Prosecutors had argued against Crowder’s release at his parole hearing, saying he hasn’t taken responsibility for killing Berlyn. They also claimed that Crowder took just one anger management class in prison.

Crowder argued in court that his gun accidentally fired after a prom night party at the Sterling Crown Suites Hotel in Anaheim.

Brown wrote in his decision — first reported by the Orange County Register — that because Crowder lacks an understanding of his actions, “there is no assurance that he does not remain prone to violence if released back into society.”

He said Crowder hasn’t rehabilitated and has been involved in drug sales and passing gang communications while incarcerated.

With Brown already rejecting the first parole board decision, Morgan Cosman said the family was hopeful he would maintain his position.

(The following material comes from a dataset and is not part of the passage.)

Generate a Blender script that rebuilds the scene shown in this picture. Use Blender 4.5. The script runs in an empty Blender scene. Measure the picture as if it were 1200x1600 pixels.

“The governor is definitely on our side,” she said.

Brown's office would likely review the second parole decision in the coming months, said Evan Westrup, a spokesman for the governor.

Victim’s rights attorney Todd Spitzer said he is helping Morgan Cosman draft a letter to Brown, outlining their opposition to Crowder’s release.

“We are enthusiastically optimistic … but we are not taking anything for granted,” he said.